>>>>>
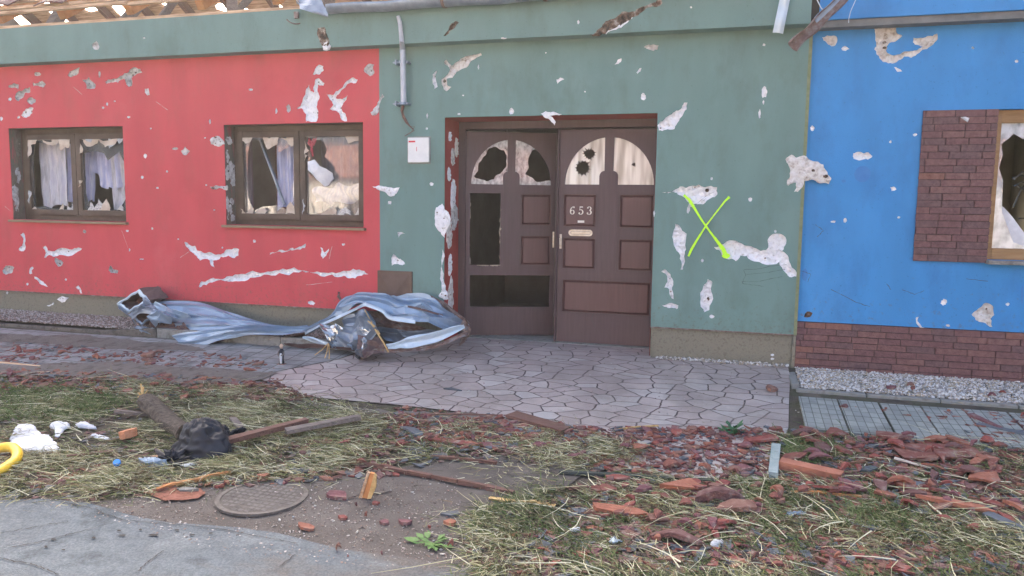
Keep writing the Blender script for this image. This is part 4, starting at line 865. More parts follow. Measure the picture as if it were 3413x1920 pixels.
HN = Vector((DX0+.075, .40, .015)); ang = math.radians(22)
tfL = lambda u, y, v: (HN.x+u*math.cos(ang)-y*math.sin(ang), HN.y+u*math.sin(ang)+y*math.cos(ang), v+.015)
def qloc(pts):
    out = []
    for x, y in pts:
        p = onwall('Q', x, y, -.46); out.append(((p.x-HN.x)/math.cos(ang)*1.0, p.z-.03))
    return [[tuple(q) for q in rough(out, .16, 2)]]
brkL = lambda s: qloc([(262,350),(300,285),(312,250),(345,240),(385,258),(402,295),(398,340),(380,372),(352,392),(335,418),(300,428),(268,415),(240,400),(262,372)])
brkR = lambda s: qloc([(522,255),(556,240),(590,280),(622,335),(632,425),(590,420),(560,428),(520,402),(490,385),(508,352),(505,300)])
left = door_leaf(tfL, ('ul','low'), 'dark brown door leaf standing ajar with two panels knocked out', [(brkL, G_milky), (brkR, G_milky)])
# splinters round the missing panels
mb = MB()
for _ in range(16):
    u = R.choice([.045,.05,.385])*LW; v = R.uniform(.36,.70)*LH; p = Vector(tfL(u,R.uniform(0,.03),v)); mb.beam(p, p+Vector((R.uniform(-.01,.015),-.01,R.uniform(-.07,.07))), .008, .005)
for _ in range(9):
    u = R.uniform(.06,.36)*LW; p = Vector(tfL(u,.0,.350*LH)); mb.beam(p, p+Vector((R.uniform(.03,.08),-.012,R.uniform(-.006,.006))), .012, .006)
sub(mb, 'splinters', M_torn, left, house)
# frame
mb = MB(); mb.box((DX0+.001,.375,0),(DX0+.072,.46,DZ)); mb.box((DX0+.072,.375,2.075),(DX1-.001,.46,DZ)); 
mb.box((lx-.018,.37,.012),(lx-.002,.40,2.07)); pbuild(mb, 'door_frame', M_wood, house, bevel=.004)
# numerals: serif strokes of changing width
mb = MB()
def glyph(strokes, px, py, s, y):
    for st in strokes:
        P = [(Vector((px+a*s, y, py+b*s)), w_*s) for a, b, w_ in st]; L = []; Q = []
        for i, (p, w_) in enumerate(P):
            d = P[min(i+1,len(P)-1)][0]-P[max(i-1,0)][0]; d.normalize(); sd_ = Vector((-d.z,0,d.x))*w_*.5; L.append(p+sd_); Q.append(p-sd_)
        for i in range(len(L)-1):
            mb.face([L[i],L[i+1],Q[i+1],Q[i]])
def arc(cx, cz, rx, rz_, a0, a1, w0, w1, n=14):
    out = []
    for k in range(n+1):
        t = k/n; a = math.radians(a0+(a1-a0)*t); thick = w1+(w0-w1)*abs(math.cos(a)); out.append((cx+rx*math.cos(a), cz+rz_*math.sin(a), thick))
    return out
G6 = [arc(.31,.27,.22,.25,0,360,.15,.05,22), arc(.50,.40,.42,.55,78,200,.14,.05), arc(.52,.86,.05,.05,0,360,.1,.1,8)]
G5 = [[(.17,.95,.06),(.17,.52,.06)], [(.14,.92,.13),(.55,.92,.13)], arc(.27,.30,.27,.29,125,-150,.15,.05,20), arc(.10,.16,.05,.05,0,360,.1,.1,8)]
G3 = [arc(.28,.74,.21,.22,150,-85,.14,.05), arc(.27,.27,.25,.26,85,-155,.16,.05), arc(.11,.83,.05,.05,0,360,.1,.1,8), arc(.08,.17,.05,.05,0,360,.1,.1,8)]
za = onwall('G',200,414,-.39); zb = onwall('G',200,362,-.39); s_ = zb.z-za.z
for gl, gx in ((G6,191),(G5,247),(G3,301)): glyph(gl, onwall('G',gx,400,-.39).x, za.z, s_, .3925 if False else .395)
o = sub(mb, 'house_number', M_digit, right, house, solid=.003); o['label'] = 'white serif numerals 653'
a = onwall('G',242,468,-.39); c = onwall('G',285,454,-.39); mb = MB(); mb.box((a.x,.388,a.z),(c.x,.3925,c.z)); sub(mb, 'name_plate', M_digit, right, house, bevel=.001)
a = onwall('G',182,552,-.38); c = onwall('G',337,515,-.38); mb = MB(); hh = (c.z-a.z)/2
def pill(x0, x1, z, h, n=8): return [(x1-h+h*math.cos(PI*k/n-PI/2), z+h*math.sin(PI*k/n-PI/2)) for k in range(n+1)]+[(x0+h+h*math.cos(PI*k/n+PI/2), z+h*math.sin(PI*k/n+PI/2)) for k in range(n+1)]
plate(mb, pill(a.x,c.x,a.z+hh,hh), [pill(a.x+.018,c.x-.018,a.z+hh,hh*.52)], .383, .398); ls = sub(mb, 'letter_slot', mat('aged_brass', ((.55,.46,.33),(.72,.66,.56)), .4, 30, .1, 60, metal=.3), right, house)
mb = MB(); plate(mb, pill(a.x+.022,c.x-.022,a.z+hh,hh*.42), [], .388, .394); sub(mb, 'slot_flap', MATS['aged_brass'], right, house)
mb = MB(); p = Vector(tfR(.02,-.004,.98)); mb.box((p.x-.004,p.y-.006,p.z-.07),(p.x+.016,p.y+.001,p.z+.07)); mb.tube([p+Vector((.006,-.005,.03)), p+Vector((.006,-.035,.03)), p+Vector((.010,-.040,-.03))], .007, 8); sub(mb, 'door_handle', MATS['aged_brass'], right, house)
mb = MB(); p = Vector(tfL(LW-.015,-.003,.98)); mb.box((p.x-.008,p.y-.005,p.z-.08),(p.x+.008,p.y-.0,p.z+.08)); sub(mb, 'lock_plate', MATS['aged_brass'], left, house)

# -------------------------------------------------- blue house
YB = .03
blu = [('D',[(790,300),(830,285),(900,290),(912,330),(890,370),(840,360),(800,325)],be),('D',[(945,390),(975,370),(1010,395),(980,410),(950,405)],wc),
 ('D',[(1195,195),(1230,190),(1250,230),(1280,225),(1300,190),(1340,185),(1380,200),(1390,265),(1435,290),(1400,320),(1350,340),(1310,375),(1305,410),(1340,440),(1400,440),(1450,415),(1520,410),(1570,390),(1600,375),(1540,360),(1520,340),(1525,305),(1600,305),(1680,290),(1715,270),(1710,330),(1660,375),(1600,400),(1540,450),(1500,465),(1450,455),(1390,500),(1320,510),(1280,500),(1230,440),(1210,400),(1225,340),(1215,260)],be),
 ('D',[(1370,540),(1400,550),(1435,575),(1395,580)],wc),('D',[(1040,1235),(1090,1222),(1120,1235),(1165,1228),(1195,1255),(1160,1285),(1100,1290),(1045,1280)],wc),
 ('H',[(1070,240),(1095,235),(1110,255),(1080,265)],wc),('H',[(1595,1060),(1640,1020),(1680,985),(1735,1010),(1740,1060),(1715,1085),(1728,1140),(1700,1130),(1670,1110),(1620,1095)],be),('H',[(1235,1080),(1252,1075),(1245,1100),(1275,1140),(1290,1143),(1262,1145)],wc),('H',[(515,1075),(535,1040),(570,1050),(555,1075)],br_)]
for q in ((2003,385,12,10),(2355,493,16,13),(1535,1085,20,12),(1340,1143,13,11),(712,1035,18,25),(1165,215,9,8)): blu.append(('D', E2(*q, 7), wc))
for q in ((703,462,18,9),(780,450,13,16),(1125,433,10,8),(1417,980,22,20),(1828,993,15,11),(1443,1130,13,9)): blu.append(('H', E2(*q, 7), wc))
ZB = .386
op3 = rect(W3[0],W3[2],W3[1],W3[3])
wall('wall', blueh, rect(XG+.004,ZB,9,ZT+.3), [op3], YB, M_blue, blu, .25, M_roomdark, 0, label='bright blue rendered front wall')
cc = onwall('H',892,155,-YB+.0); mb = MB(); mb.face([(cc.x+.062*math.cos(2*PI*k/26)*R.uniform(.97,1.03), YB-.0012, cc.z+.066*math.sin(2*PI*k/26)) for k in range(26)])
pbuild(mb, 'paint_spot', mat('blue_touchup', ((.05,.19,.47),(.06,.22,.50)), .8, 20, .1, 90), blueh)
for x, y, rx, ry in ((520,800,22,40),(1225,700,30,12),(1920,930,10,60),(770,200,16,10)):
    mb = MB(); mb.face([(p.x, YB-.0012, p.z) for p in [onwall('H',a,b,-YB) for a, b in ell(x,y,rx,ry,10)]]); pbuild(mb, 'paint_spot', MATS['blue_touchup'], blueh)
M_brick = [mat('brick_%d' % i, c, .85, 22, .5, 70) for i, c in enumerate([((.135,.072,.072),(.185,.10,.098)),((.155,.082,.077),(.215,.12,.11)),((.12,.072,.074),(.17,.105,.102)),((.19,.09,.07),(.24,.125,.10))])]
M_joint = mat('brick_joint', ((.060,.036,.036),(.09,.055,.052)), .95, 30, .3, 60)
def bricks(x0, z0, x1, z1, y, par, label, rh=.0535):
    mb = MB(); mb.box((x0,y-.012,z0),(x1,y+.06,z1), 4); n = round((z1-z0)/rh); rh = (z1-z0)/n
    for j in range(n):
        x = x0 - R.uniform(0, .18)
        while x < x1:
            l = R.uniform(.15,.235); a, c = max(x, x0-.004), min(x+l-.007, x1+.002)
            if c-a > .012: mb.box((a, y-.026+R.uniform(-.003,.003), z0+j*rh+.003),(c, y-.0121, z0+(j+1)*rh-.003), R.choice([0,0,1,1,2,2,3 if (j == n-1 or x < x0+.05) else 0]), jit=.0018)
            x += l
    o = pbuild(mb, 'brick_facing', M_brick+[M_joint], par); o['label'] = label
bricks(XG+.006, -.14, 9, ZB-.002, YB, blueh, 'dark red brick slip plinth')
bricks(BP[0], BP[1], BP[2]-.0, BP[3], YB, blueh, 'dark red brick slip panel beside the window')
bricks(W3[1]+.002, BP[1], W3[1]+.53, BP[3], YB, blueh, 'dark red brick slip panel right of the window')
P = [onwall('D',x,y,.0) for x, y in ((1905,945),(1940,940),(1975,950),(1960,985),(1930,965))]; chip(blueh, [(p.x,p.z) for p in P], -.0, wc, True)
mb = MB(); x0, x1, z0, z1 = W3; y = YB+.05
mb.box((x0,y,z0),(x0+.05,y+.07,z1)); mb.box((x1-.05,y,z0),(x1,y+.07,z1)); mb.box((x0+.05,y,z1-.10),(x1-.05,y+.07,z1)); mb.box((x0+.05,y,z0),(x1-.05,y+.07,z0+.09)); mb.box(((x0+x1)/2-.05,y,z0+.09),((x0+x1)/2+.05,y+.07,z1-.10))
win = pbuild(mb, 'window', M_tan, blueh, bevel=.005)
gx0, gx1, g0, g1 = x0+.05, (x0+x1)/2-.05, z0+.09, z1-.10
P = [onwall('D',x,y_,-.1) for x, y_ in ((2235,1160),(2300,1110),(2335,1075),(2415,1120),(2440,1060),(2500,1000),(2560,1090),(2640,1020),(2680,1200),(2600,1500),(2640,1900),(2450,2050),(2330,1950),(2240,1700),(2250,1450),(2215,1350),(2250,1250))]
mb = MB(); plate(mb, rect(gx0,g0,gx1,g1), [[(min(max(p.x,gx0+.008),gx1-.01),min(max(p.z,g0+.01),g1-.01)) for p in P]], y+.03, y+.035); sub(mb, 'pane', G_milky, win, blueh)
mb = MB(); plate(mb, rect(gx1+.1,g0,x1-.05,g1), [jag_hole(gx1+.1,g0,x1-.05,g1)], y+.03, y+.035); sub(mb, 'pane', G_clear, win, blueh)
mb = MB(); mb.box((x0-.004,-.06,z0-.032),(x1+.01,y,z0-.002)); sub(mb, 'sill', M_concrete, win, blueh, bevel=.004)
mb = MB(); P = [onwall('H',x,y_,-.16) for x, y_ in ((1750,300),(1755,340),(1800,370),(1850,430),(1900,500),(1960,570),(2050,640),(1735,640),(1738,400))]
plate(mb, [(p.x,p.z) for p in P], [], .15, .158, tf=lambda x, yy, z: (x, yy+.02*math.sin(x*30+z*12), z)); tag(mb.build('torn_curtain', M_netwhite, origin=(P[0].x,.15,P[0].z)), 'torn whitish curtain in the lower corner of the blue house window', 'curtain')
mb = MB()
for (a, b_, c, d) in ((1860,180,1960,175),(1870,230,1960,215),(1880,225,1960,300),(1860,370,1950,200),(1900,440,1960,470),(1870,190,1960,130)): mb.tube([onwall('H',a,b_,-.3), (onwall('H',a,b_,-.3)+onwall('H',c,d,-.5))/2+Vector((0,0,.02)), onwall('H',c,d,-.5)], .006, 6)
tag(mb.build('blind_rods', M_foil, origin=onwall('H',1900,220,-.4)), 'bent silver blind rods inside the blue house window', 'blind')
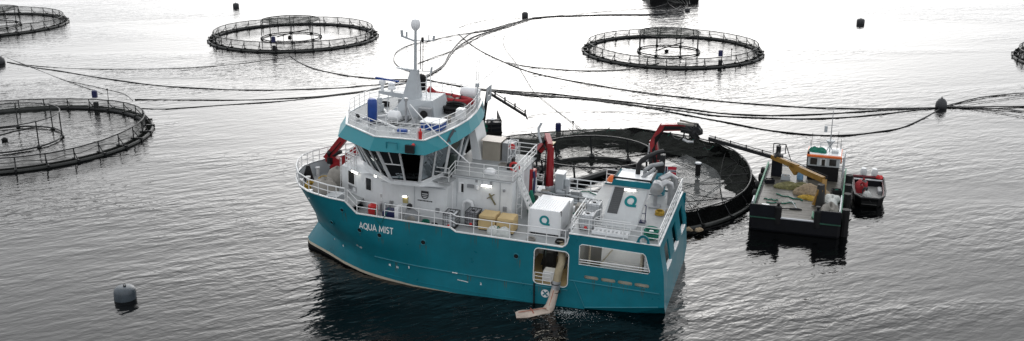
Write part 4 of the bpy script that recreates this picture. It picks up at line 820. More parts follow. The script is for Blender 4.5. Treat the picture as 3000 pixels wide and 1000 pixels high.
# flag
fl = group_part('ensign', label='red ensign with blue and white cross on a short staff')
part(G().tube([(1.75, -5.6, 5.2), (1.72, -5.6, 7.3)], .025, 5), 'staff', railw, fl)
def fl_pt(u, v, o=0): return (1.72 - u * 1.15, -5.6 + .12 * math.sin(u * 5) + o, 6.55 + v * .7 - u * .06)
def fl_patch(u0, u1, v0, v1, o):
    g = G(); N = 6; g.loft([[fl_pt(u0 + (u1 - u0) * k / N, v, o) for k in range(N + 1)] for v in (v0, v1)], False, False); return g
part(fl_patch(0, 1, 0, 1, 0), 'field', flagr, fl)
for o_, m_ in ((.004, flagw), (-.004, flagw)):
    part(fl_patch(0, 1, .38, .62, o_), 'white_bar', m_, fl); part(fl_patch(.27, .45, 0, 1, o_), 'white_bar', m_, fl)
for o_ in (.008, -.008):
    part(fl_patch(0, 1, .44, .56, o_), 'blue_bar', navw, fl); part(fl_patch(.315, .405, 0, 1, o_), 'blue_bar', navw, fl)

# ------------------------------------------------------------------ cargo resting on the vessel
def on_ship(x, y, z, rz=0): return SHIP @ T(x, y, z, rz)
ct = thing('storage_container', 'white corrugated storage container with teal ring emblem on the side deck', 'container', on_ship(8.4, 2.35, 3.9))
part(G().box(-1.12, 1.12, -1.3, 1.3, .16, 1.88), 'body', whiteb, ct)
for k in range(13): part(G().box(-1.1 + k * .17, -1.02 + k * .17, -1.29, 1.29, 1.88, 1.915), 'roof_rib', whiteb, ct)
for sx in (-1.13, 1.13):
    for sy in (-1.31, 1.31): part(G().box(sx - .06, sx + .06, sy - .06, sy + .06, .1, 1.93), 'corner_post', railw, ct)
for k in range(10):
    part(G().box(-1.15, -1.125, -1.1 + k * .24, -1.0 + k * .24, .2, 1.84), 'end_rib', whiteb, ct)
part(G().box(-1.0, -.7, -1.2, 1.2, 0, .16), 'skid', darkm, ct); part(G().box(.7, 1.0, -1.2, 1.2, 0, .16), 'skid', darkm, ct)
part(emblem(lambda a, b: (.02 - a, 1.325, 1.15 + b), .36), 'ring_emblem', tealogo, ct)
part(G().box(-1.2, -1.1, 1.2, 1.37, 1.6, 1.96), 'lock_post', darkm, ct)
def make_ibc(label, M, group, cage=steel, tank=ibcw):
    t = thing('bulk_tank', label, 'tank', M, group)
    part(G().bbox(-.42, .42, -.5, .5, .14, 1.04, .08), 'bottle', tank, t, smooth=True)
    g = G(); g.box(-.45, .45, -.54, .54, .08, .14)
    for px in (-.38, 0, .38): g.box(px - .06, px + .06, -.54, .54, 0, .08)
    part(g, 'pallet', darkm, t)
    g = G()
    for zz in (.2, .45, .7, .95): g.tube([(-.46, -.55, zz), (.46, -.55, zz), (.46, .55, zz), (-.46, .55, zz)], .018, 4, closed=True)
    for k in range(6):
        a = -.46 + .92 * k / 5
        for yy in (-.55, .55): g.tube([(a, yy, .1), (a, yy, 1.06)], .016, 4, cap=False)
        b = -.55 + 1.1 * k / 5
        for xx in (-.46, .46): g.tube([(xx, b, .1), (xx, b, 1.06)], .016, 4, cap=False)
    g.tube([(-.46, -.55, 1.07), (.46, -.55, 1.07), (.46, .55, 1.07), (-.46, .55, 1.07)], .035, 5, closed=True)
    for xx in (-.2, .2): g.tube([(xx, -.55, 1.08), (xx, .55, 1.08)], .025, 4)
    part(g, 'cage', cage, t)
    part(G().lathe([(.13, 0), (.13, .06), (.1, .08)], (0, 0, 1.03), 12), 'lid', darkm, t); part(G().bbox(-.1, .1, .5, .64, .16, .3, .03), 'valve', redb, t)
    return t
dcage = mat('dark_cage', (.06, .065, .07), .4, metal=.4)
IG = 'caged bulk tanks on the vessel'
make_ibc('caged white bulk tank nearest the wheelhouse on the side deck', on_ship(15.1, 4.3, 3.9), IG, dcage)
make_ibc('dark caged bulk tank between the other tank and the tan boxes', on_ship(13.75, 3.4, 3.9), IG, dcage, mat('smoky_tank', (.25, .25, .27), .4))
make_ibc('caged white bulk tank behind the rail of the raised aft deck', on_ship(5.25, 4.1, 5.1), IG)
make_ibc('white bulk tank further inboard on the raised aft deck', on_ship(5.3, 1.7, 5.1), IG)
def soft_box(x, y, label, seed):
    t = thing('covered_pallet', label, 'pallet', on_ship(x, y, 3.9), 'tan covered pallets by the deckhouse')
    rg = random.Random(seed); r = lambda: rg.uniform(-.03, .03)
    def ring(i, z, n_=5):
        o = []; a, b = .62 - i, .68 - i
        for (x0, y0), (x1, y1) in (((-a, -b), (a, -b)), ((a, -b), (a, b)), ((a, b), (-a, b)), ((-a, b), (-a, -b))):
            for k in range(n_): o.append((x0 + (x1 - x0) * k / n_ + r(), y0 + (y1 - y0) * k / n_ + r(), z + r() * .6))
        return o
    part(G().loft([ring(-.02, .1), ring(0, .5), ring(.0, .95), ring(.04, 1.12), ring(.25, 1.17)], True), 'cover', tanc, t, smooth=True)
    part(G().tube([(-.62, .69, .95), (-.2, .72, .9), (.3, .72, .93), (.62, .69, .95)], .02, 5), 'lashing', mat('brown_rope', (.14, .09, .04), .9), t)
    part(G().box(-.6, .6, -.62, .62, 0, .1), 'pallet_base', darkm, t)
soft_box(12.45, 3.65, 'tan tarpaulin covered pallet next to the caged tanks', 1); soft_box(11.1, 3.75, 'tan tarpaulin covered pallet nearest the white container', 2)
bag = thing('bulk_bag', 'pair of pale grey woven bags by the side rail', 'bag', on_ship(11.4, 4.75, 3.9))
part(G().heap((.35, 0, 0), .55, .42, .62, 18, 7, 21, .12), 'sack', bagw, bag, smooth=True); part(G().heap((-.4, .05, 0), .5, .42, .66, 18, 7, 23, .12), 'sack', bagw, bag, smooth=True); part(G().tube([(-.05, .1, .6), (.0, .2, .75), (.05, .3, .6)], .04, 5), 'tie', greenr, bag)
gb = thing('rope_heap', 'round green rope heap in the stern port corner of the aft deck', 'rope', on_ship(.75, 4.5, 5.1))
part(G().coil((0, 0, 0), .42, .09, 5, 16, 4, .12), 'coil', greenr, gb); part(G().lathe([(.2, 0), (.2, .5), (.14, .58)], (0, 0, 0), 12), 'core', whiteb, gb)
yr = thing('yellow_hose_coil', 'yellow hose coil on the aft deck by the stern rail', 'hose', on_ship(.9, -.4, 5.1))
part(G().coil((0, 0, 0), .28, .06, 4, 14, 8), 'coil', yellow, yr); part(G().lathe([(.22, 0), (.25, .3), (.2, .42)], (-.6, -.3, 0), 10), 'pot', canvas, yr)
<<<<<
*YOUR INSTRUCTIONS*: Your task is to retype the entries verbatim, starting with the line that holds "Write part 4" and stopping after the line that holds "part(fl_patch(0, 1, .44, .56, o_), 'blue_bar', navw, fl);".

*COMPLETE RESPONSE*:
Write part 4 of the bpy script that recreates this picture. It picks up at line 820. More parts follow. The script is for Blender 4.5. Treat the picture as 3000 pixels wide and 1000 pixels high.
# flag
fl = group_part('ensign', label='red ensign with blue and white cross on a short staff')
part(G().tube([(1.75, -5.6, 5.2), (1.72, -5.6, 7.3)], .025, 5), 'staff', railw, fl)
def fl_pt(u, v, o=0): return (1.72 - u * 1.15, -5.6 + .12 * math.sin(u * 5) + o, 6.55 + v * .7 - u * .06)
def fl_patch(u0, u1, v0, v1, o):
    g = G(); N = 6; g.loft([[fl_pt(u0 + (u1 - u0) * k / N, v, o) for k in range(N + 1)] for v in (v0, v1)], False, False); return g
part(fl_patch(0, 1, 0, 1, 0), 'field', flagr, fl)
for o_, m_ in ((.004, flagw), (-.004, flagw)):
    part(fl_patch(0, 1, .38, .62, o_), 'white_bar', m_, fl); part(fl_patch(.27, .45, 0, 1, o_), 'white_bar', m_, fl)
for o_ in (.008, -.008):
    part(fl_patch(0, 1, .44, .56, o_), 'blue_bar', navw, fl); part(fl_patch(.315, .405, 0, 1, o_), 'blue_bar', navw, fl)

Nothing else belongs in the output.